January is a month when successful financial advisors set goals for the New Year. Here's a three-part goal you may want to consider for reaching out broadly to business prospects in your market.

  1. Identify companies in your market area and put them into a spreadsheet, database, or mail list management software program.
  2. Invite them by letter, phone, or both to attend an educational/social event that you will sponsor in the months ahead.
  3. Encourage them to tell you their most pressing needs in regard to financial services.

To help you achieve this goal with time efficiency, FreeERISA offers a valuable service that you will not find anywhere else on the Web for the same great price-namely, FREE! This service is called EIN Finder. Even the U.S. Department of Labor has acknowledged that FreeERISA is the best place on the Net to get this data quickly and at no cost. See:

EIN Finder will help you cast a "broad net" over a local market area that you define by zip codes, because it summarizes all small businesses contained in the FreeERISA data base that have an Employee Identification Number (EIN) on file. In other words, it doesn't matter what type of entity the company is or what type of plan it has.

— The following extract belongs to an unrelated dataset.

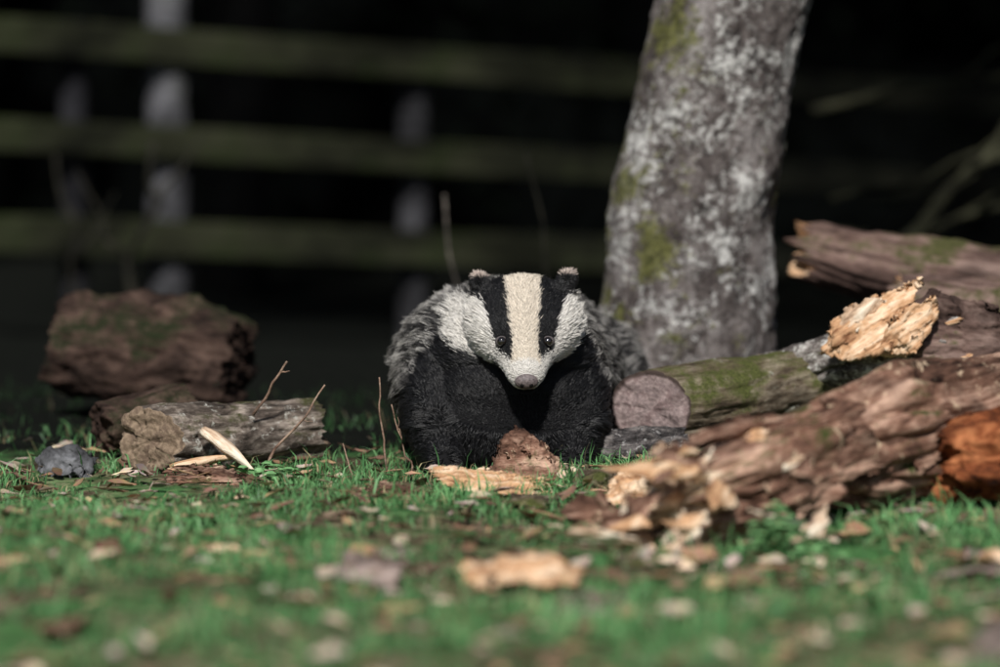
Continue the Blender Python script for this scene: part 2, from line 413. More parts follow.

If the company is anywhere in our database and has an EIN on file, you'll find it in EIN Finder. Note: All employers, including sole proprietors who hire household help (nannies) are required to have an EIN.

A 20-Minute Mailing List

For example, I wanted to organize a mailing list of companies in my neighborhood, defined by the zip codes 10522 and 10706. From the main FreeERISA.com menu, I clicked on "EIN Finder" and then entered those two zip codes separately into "Limit Search to Zip Code." This produced two lists of companies, each sorted alphabetically. Combined, the two lists produced about 200 companies and mailing addresses for an area of 10,000 population. If you are offering any type of business financial service in my neighborhood, this is a valuable list to have.

I wanted to build my mailing list in Microsoft Excel, and the easiest way to move the data from EIN Finder to Excel was via Microsoft Word. I copied and pasted each list into Word and then performed two global "search and replace" edits. In the first, I searched for spaces that separate EIN Finder data fields and replaced them with tabs (^t). In the second, I searched for usages of "EIN:" and replaced them with paragraph marks (^p). This exercise took about five minutes.